2.09.2013

FUN

I realize, of course, that things can get overly serious around here at ToFGT from time to time. Ok. Most of the time. In spite of that knowledge, I was proud of my last post, in which I was as direct as I ever have been about an issue of great social and political weight. It was difficult to do such a thing, but it was a relief, in the end, to express publicly those particular thoughts.

With that behind us, though, I was reminded this week of the pure fun, the sheer pleasure in hearing or reading a good story. Storytelling speaks to something particular about our humanity, something primal and definitive. To think of how much we have and continue to communicate to one another about our deepest and most elemental feelings, about the questions we ask ourselves in the quiet and alone moments just by telling one another tales. To think how much pleasure can be found in hearing a story told. And to think of how long we have been doing it. 

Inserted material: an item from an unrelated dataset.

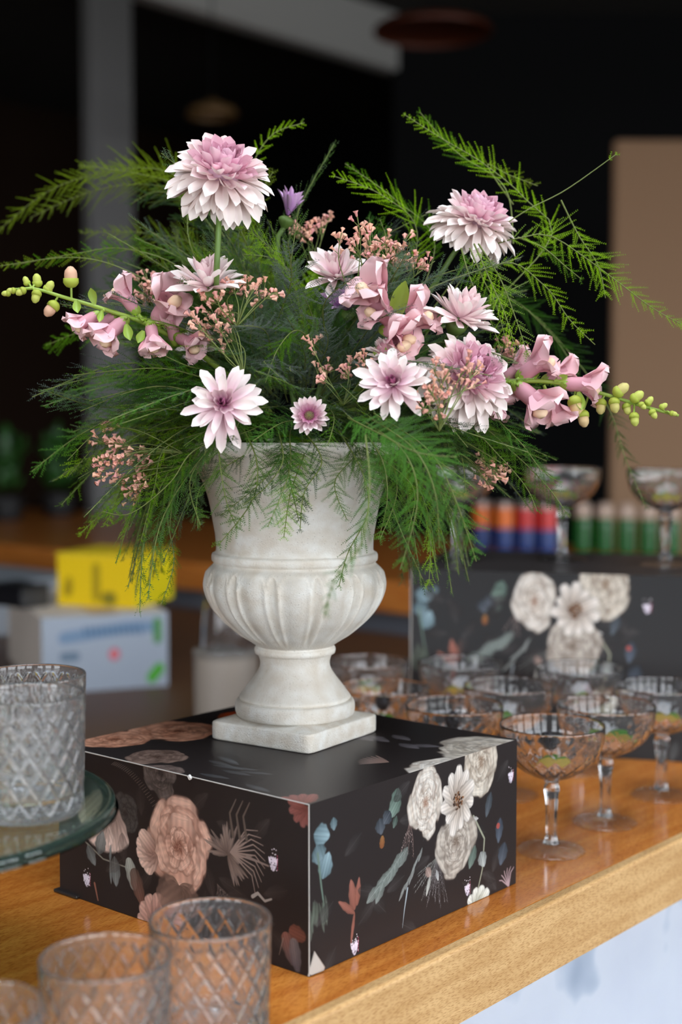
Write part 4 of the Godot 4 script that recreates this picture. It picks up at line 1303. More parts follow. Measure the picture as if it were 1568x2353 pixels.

I finished last week one of the classics, Erich Maria Remarque's All Quiet on the Western Front, which I had been prompted to read after mentioning it in my post about Kevin Powers' The Yellow Birds. About halfway through it the thought crossed my mind of the timelessness of the great, old books, the ones whose titles we have all heard, whose words we will even sometimes pretend to have read in order to flash our literary credentials. These are the stories that so fully capture the human condition that we at some point came to an unspoken agreement that they would be the books that lasted. One can read them and it is as if all the history of us, all that has happened since the tale was first told has not happened at all, even though, at the same time, it has ever been going on and on. When reading them we enter a moment in time that is unmoving, but that nevertheless reflects all of what we are always. We are able to simply pick right up where things were and drop ourselves into that moment that may not be our age, but that is still a time and a place we fully recognize.  

This is why I like to read. To be transported, to look up on a snowy Saturday and to have devoured half a novel, to have been in that other country. I have become a big fan of The Brilliant Blog by Annie Murphy Paul and she hit on some of this in a recent post  of her own. In it, she referenced an article about a study that looked at the effect good fiction can have on our ability to feel and express empathy. It is an amazing thing, reading. Like running, it is something so simple, so basic, requiring so little in the way of expertise or equipment, yet it can literally reshape our lives.

Thus, I found myself this week behind the wheel of my car cheering and talking quite out loud to no one but myself as I listened to the audio version of Chad Harbach's The Art of Fielding. The climactic scene in the novel takes place at a baseball game, and I realized at the height of the tension that my hands were white-knuckled with their grip on the steering wheel. The characters and what they were experiencing at that very moment had become so real to me, that I was there, too. I was feeling it as they were. And I had to laugh at myself. After all, I was in my car. Driving to work. And these people at whom I was yelling were not actually real. In the midst of something as ordinary as it gets, I had somehow slipped off into another world, another life.

A good book draws you in, makes you ask questions of yourself that can be difficult. It can make you experience pain and sorrow and also moments of elation. It can make you beg and weep and laugh out loud. You can experience the full weight of an entire lifetime in one book. And, in the end, it is a great and simple pleasure.